MATERIAL PROVIDED
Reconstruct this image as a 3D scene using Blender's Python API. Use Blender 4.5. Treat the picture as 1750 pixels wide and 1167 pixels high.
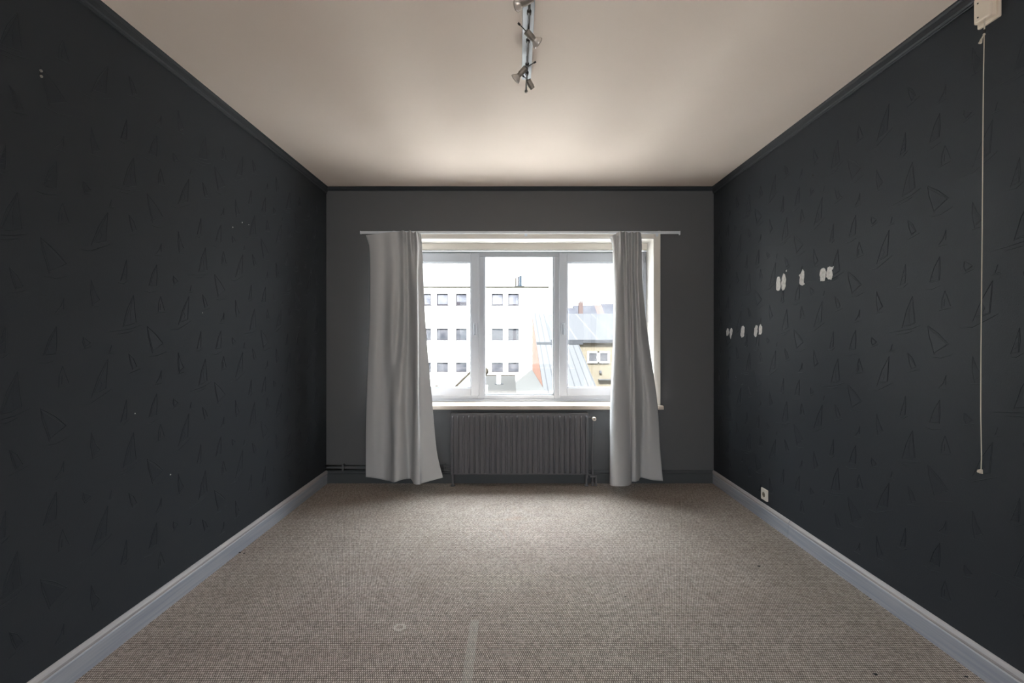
import bpy, bmesh, math, random
from mathutils import Vector, Matrix
random.seed(7)
for o in list(bpy.data.objects): bpy.data.objects.remove(o)
S = bpy.context.scene
COL = S.collection

# ------------------------------------------------------------------ camera, sky, exposure
F, VX, VY, H = 826.0, 876.0, 577.5, 1.31      # focal length in px, vanishing point, eye height
cam = bpy.data.cameras.new('camera'); cam.sensor_width = 36; cam.lens = 36*F/1750
cam.shift_x = -(VX-875)/1750; cam.shift_y = (VY-583.5)/1750; cam.clip_start = .02; cam.clip_end = 500
camo = bpy.data.objects.new('camera', cam); COL.objects.link(camo)
camo.location = (0, 0, H); camo.rotation_euler = (math.pi/2, 0, 0); S.camera = camo
S.view_settings.view_transform = 'Standard'; S.view_settings.look = 'None'
S.view_settings.gamma = 1; S.view_settings.use_curve_mapping = False
S.view_settings.exposure = 1.62

SKY = 1.6
w = bpy.data.worlds.new('overcast_sky'); S.world = w; w.use_nodes = True
nt = w.node_tree; nt.nodes.clear()
tc = nt.nodes.new('ShaderNodeTexCoord'); sp = nt.nodes.new('ShaderNodeSeparateXYZ')
mr = nt.nodes.new('ShaderNodeMapRange'); mr.inputs['From Min'].default_value = 0; mr.inputs['From Max'].default_value = 1
mr.inputs['To Min'].default_value = 0; mr.inputs['To Max'].default_value = 1
bg = nt.nodes.new('ShaderNodeBackground'); bg.inputs['Color'].default_value = (.88, .94, 1, 1)
out = nt.nodes.new('ShaderNodeOutputWorld')
nt.links.new(tc.outputs['Generated'], sp.inputs[0]); nt.links.new(sp.outputs['Z'], mr.inputs['Value'])
pw = nt.nodes.new('ShaderNodeMath'); pw.operation = 'POWER'; pw.inputs[1].default_value = 1.7      # overcast: much brighter overhead
ml = nt.nodes.new('ShaderNodeMath'); ml.operation = 'MULTIPLY_ADD'; ml.inputs[1].default_value = SKY*9.5; ml.inputs[2].default_value = SKY
nt.links.new(mr.outputs[0], pw.inputs[0]); nt.links.new(pw.outputs[0], ml.inputs[0])
nt.links.new(ml.outputs[0], bg.inputs['Strength']); nt.links.new(bg.outputs[0], out.inputs[0])

def sun(name, el, az, strength, angle, col=(1, 1, 1)):
    l = bpy.data.lights.new(name, 'SUN'); l.energy = strength; l.angle = math.radians(angle); l.color = col
    o = bpy.data.objects.new(name, l); COL.objects.link(o)
    d = Vector((math.sin(az)*math.cos(el), math.cos(az)*math.cos(el), -math.sin(el)))   # travel direction
    o.rotation_euler = d.to_track_quat('-Z', 'Y').to_euler(); o.location = (0, -3, 12); return o
# hazy sun standing behind the house: it lights the street and the facades opposite
sun('hazy_sun', math.radians(48), math.radians(12), 25.0, 8, (1, .99, .97))

# ------------------------------------------------------------------ room measures
YB = 4.37; XL, XR = -1.684, 1.818; ZC = H+1.368; YR = -3.2
def P(px, py, y):
    return Vector(((px-VX)*y/F, y, H-(py-VY)*y/F))
OX0, OX1, OZ1 = -1.176, 1.274, H+(577.5-408)/189     # window opening
YW = 4.575                                          # window sash face
SILLZ = H-(685.8-VY)*4.60/F

# ------------------------------------------------------------------ materials
def mat(name, col, rough=.6, metal=0, bump=None, var=None, spec=None, emit=None, trans=None):
    m = bpy.data.materials.new(name); m.use_nodes = True; n = m.node_tree; b = n.nodes['Principled BSDF']
    b.inputs['Base Color'].default_value = (*col, 1); b.inputs['Roughness'].default_value = rough
    b.inputs['Metallic'].default_value = metal
    if spec is not None: b.inputs['Specular IOR Level'].default_value = spec
    t = n.nodes.new('ShaderNodeTexCoord')
    if var:                                          # (scale, colour2, amount)
        no = n.nodes.new('ShaderNodeTexNoise'); no.inputs['Scale'].default_value = var[0]; no.inputs['Detail'].default_value = 6
        rp = n.nodes.new('ShaderNodeMapRange'); rp.inputs[1].default_value = .35; rp.inputs[2].default_value = .65
        rp.inputs[4].default_value = var[2]
        mx = n.nodes.new('ShaderNodeMix'); mx.data_type = 'RGBA'
        mx.inputs[6].default_value = (*col, 1); mx.inputs[7].default_value = (*var[1], 1)
        n.links.new(t.outputs['Object'], no.inputs[0]); n.links.new(no.outputs[0], rp.inputs[0])
        n.links.new(rp.outputs[0], mx.inputs[0]); n.links.new(mx.outputs[2], b.inputs['Base Color'])
    if bump:                                         # (scale, distance, strength)
        nb = n.nodes.new('ShaderNodeTexNoise'); nb.inputs['Scale'].default_value = bump[0]; nb.inputs['Detail'].default_value = 4
        bu = n.nodes.new('ShaderNodeBump'); bu.inputs['Distance'].default_value = bump[1]; bu.inputs['Strength'].default_value = bump[2]
        n.links.new(t.outputs['Object'], nb.inputs[0]); n.links.new(nb.outputs[0], bu.inputs['Height'])
        n.links.new(bu.outputs[0], b.inputs['Normal'])
    return m
def s2l(r, g, b):
    f = lambda c: (c/255/12.92 if c/255 <= .04045 else ((c/255+.055)/1.055)**2.4)
    return (f(r), f(g), f(b))

M = {}
M['wall'] = mat('anthracite_wallpaper', s2l(51, 54, 58), .65, bump=(260, .0014, .5), spec=.15)
M['sail'] = mat('anthracite_relief', s2l(42, 46, 51), .6, bump=(260, .001, .4), spec=.2)
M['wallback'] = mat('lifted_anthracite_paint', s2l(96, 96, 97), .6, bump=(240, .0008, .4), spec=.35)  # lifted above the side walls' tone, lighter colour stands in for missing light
M['trimdark'] = mat('dark_gloss_trim', s2l(52, 55, 59), .55, spec=.25)
M['rad'] = mat('grey_radiator_paint', s2l(108, 106, 108), .5, spec=.35)
M['ceil'] = mat('ceiling_paint', s2l(228, 213, 202), .85, bump=(180, .0012, .35), var=(1.3, s2l(222, 207, 195), .6))
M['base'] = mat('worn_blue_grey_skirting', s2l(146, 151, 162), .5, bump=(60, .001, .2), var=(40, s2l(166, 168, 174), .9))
M['bead'] = mat('pale_skirting_bead', s2l(176, 170, 168), .5, bump=(60, .001, .2), var=(20, s2l(150, 146, 148), .8))
for q in ('base', 'bead'):                           # brush streaks run along the board
    n = M[q].node_tree; mp = n.nodes.new('ShaderNodeMapping'); mp.inputs['Scale'].default_value = (1, .06, 2.2)
    t = [x for x in n.nodes if x.type == 'TEX_COORD'][0]
    for l_ in list(t.outputs['Object'].links): n.links.new(mp.outputs[0], l_.to_socket)
    n.links.new(t.outputs['Object'], mp.inputs[0])
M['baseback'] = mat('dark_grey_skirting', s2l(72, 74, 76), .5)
M['upvc'] = mat('white_window_plastic', s2l(186, 189, 196), .35)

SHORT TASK
Show the lines from the data above that contain the string "scene".

EXERCISE ANSWER
Reconstruct this image as a 3D scene using Blender's Python API. Use Blender 4.5. Treat the picture as 1750 pixels wide and 1167 pixels high.
S = bpy.context.scene